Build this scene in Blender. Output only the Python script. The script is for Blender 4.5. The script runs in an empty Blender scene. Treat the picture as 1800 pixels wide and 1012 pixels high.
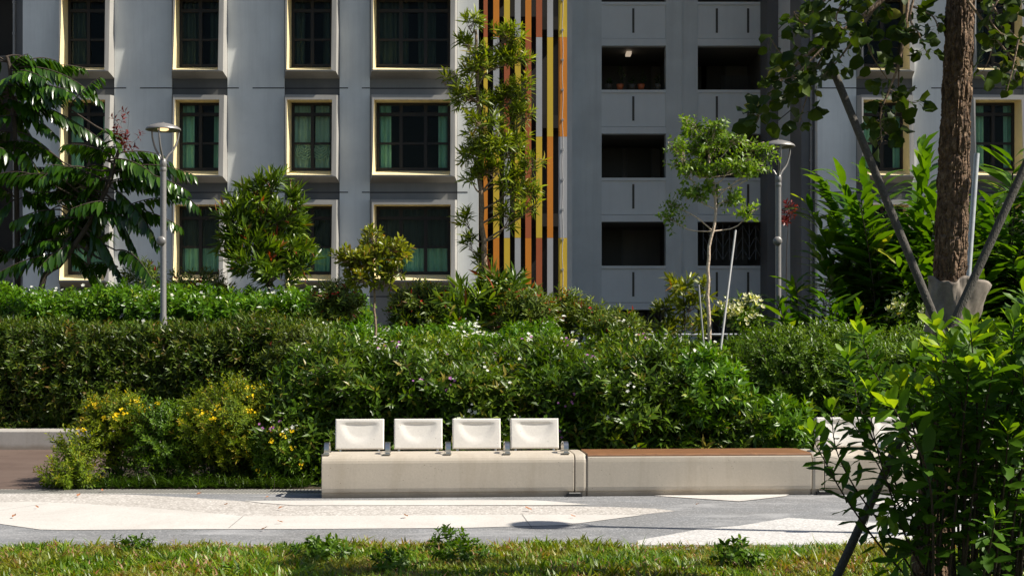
import bpy, math, random
import numpy as np
from mathutils import Vector, Matrix
S = bpy.context.scene; C = S.collection
R = math.radians
F = 2500.0; HZ = 600.0; EYE = 1.5
SUN_EL, SUN_AZ = 46.5, 10.5        # azimuth: degrees from +X towards the camera
def P(px, py, Y): return Vector(((px-900)/F*Y, Y, EYE-(py-HZ)/F*Y))
def G(px, py):                     # a point of the ground plan
    Y = EYE*F/(py-HZ); return Vector(((px-900)/F*Y, Y, 0))

# ------------------------------------------------------------------ objects
def tag(o, label=None, cat=None, group=None, kind=None):
    if label: o['label'] = label
    if cat: o['category'] = cat
    if group: o['group'] = group
    if kind: o['kind'] = kind
    return o
def empty(name, loc, label, cat, group=None, rz=0):
    o = bpy.data.objects.new(name, None); C.objects.link(o); o.location = loc; o.rotation_euler[2] = rz
    o.empty_display_size = .2
    bpy.context.view_layer.update()
    return tag(o, label, cat, group)
def link(name, me, mats, parent=None, world=False):
    o = bpy.data.objects.new(name, me); C.objects.link(o)
    for m in (mats if isinstance(mats, (list, tuple)) else [mats]): me.materials.append(m)
    if parent is not None:
        o.parent = parent
        if world:
            bpy.context.view_layer.update()
            o.matrix_parent_inverse = parent.matrix_world.inverted()
    return o
def copy_tree(o, parent=None):
    c = o.copy(); C.objects.link(c)
    if parent is not None:
        c.parent = parent; c.matrix_parent_inverse = o.matrix_parent_inverse.copy()
    for ch in list(o.children): copy_tree(ch, c)
    return c

class MB:
    def __init__(s): s.v = []; s.f = []; s.m = []; s.sm = []
    def add(s, vs, fs, mi=0, smooth=False):
        n = len(s.v); s.v += [tuple(v) for v in vs]
        for f in fs: s.f.append([n+i for i in f]); s.m.append(mi); s.sm.append(smooth)
        return s
    def box(s, x0, x1, y0, y1, z0, z1, mi=0):
        return s.add([(x0,y0,z0),(x1,y0,z0),(x1,y1,z0),(x0,y1,z0),(x0,y0,z1),(x1,y0,z1),(x1,y1,z1),(x0,y1,z1)],
              [(0,3,2,1),(4,5,6,7),(0,1,5,4),(1,2,6,5),(2,3,7,6),(3,0,4,7)], mi)
    def tube(s, pts, rads, n=8, mi=0, caps=True, smooth=True):
        pts = [Vector(p) for p in pts]
        if not isinstance(rads, (list, tuple)): rads = [rads]*len(pts)
        vs = []; up = None
        for i, p in enumerate(pts):
            t = (pts[min(i+1, len(pts)-1)]-pts[max(i-1, 0)]).normalized()
            if up is None:
                up = Vector((0,0,1)) if abs(t.z) < .9 else Vector((1,0,0))
            a = t.cross(up).normalized(); b = a.cross(t).normalized(); up = b
            for k in range(n):
                w = 2*math.pi*k/n; vs.append(p+(a*math.cos(w)+b*math.sin(w))*rads[i])
        fs = [(i*n+k, i*n+(k+1)%n, (i+1)*n+(k+1)%n, (i+1)*n+k) for i in range(len(pts)-1) for k in range(n)]
        s.add(vs, fs, mi, smooth)
        if caps:
            s.add(vs[:n], [list(range(n))[::-1]], mi); s.add(vs[-n:], [list(range(n))], mi)
        return s
    def lathe(s, prof, n=32, mi=0, c=(0,0,0)):
        vs = []; m = len(prof)
        for r, z in prof:
            for k in range(n):
                w = 2*math.pi*k/n; vs.append((c[0]+r*math.cos(w), c[1]+r*math.sin(w), c[2]+z))
        fs = [(i*n+k, i*n+(k+1)%n, (i+1)*n+(k+1)%n, (i+1)*n+k) for i in range(m-1) for k in range(n)]
        return s.add(vs, fs, mi, True)
    def build(s, name, mats, parent=None, world=False, bevel=0):
        me = bpy.data.meshes.new(name); me.from_pydata(s.v, [], s.f)
        me.polygons.foreach_set('material_index', s.m); me.polygons.foreach_set('use_smooth', s.sm); me.update()
        o = link(name, me, mats, parent, world)
        if bevel:
            b = o.modifiers.new('bevel', 'BEVEL'); b.width = bevel; b.segments = 3; b.limit_method = 'ANGLE'
        return o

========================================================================

● WRITTEN INSTRUCTION
Starting with the first line of the data above and ending with the line containing "Y = EYE*F/(py-HZ);", please restate every line exactly, leaving images out.

● TASK OUTPUT
Build this scene in Blender. Output only the Python script. The script is for Blender 4.5. The script runs in an empty Blender scene. Treat the picture as 1800 pixels wide and 1012 pixels high.
import bpy, math, random
import numpy as np
from mathutils import Vector, Matrix
S = bpy.context.scene; C = S.collection
R = math.radians
F = 2500.0; HZ = 600.0; EYE = 1.5
SUN_EL, SUN_AZ = 46.5, 10.5        # azimuth: degrees from +X towards the camera
def P(px, py, Y): return Vector(((px-900)/F*Y, Y, EYE-(py-HZ)/F*Y))
def G(px, py):                     # a point of the ground plan
    Y = EYE*F/(py-HZ); return Vector(((px-900)/F*Y, Y, 0))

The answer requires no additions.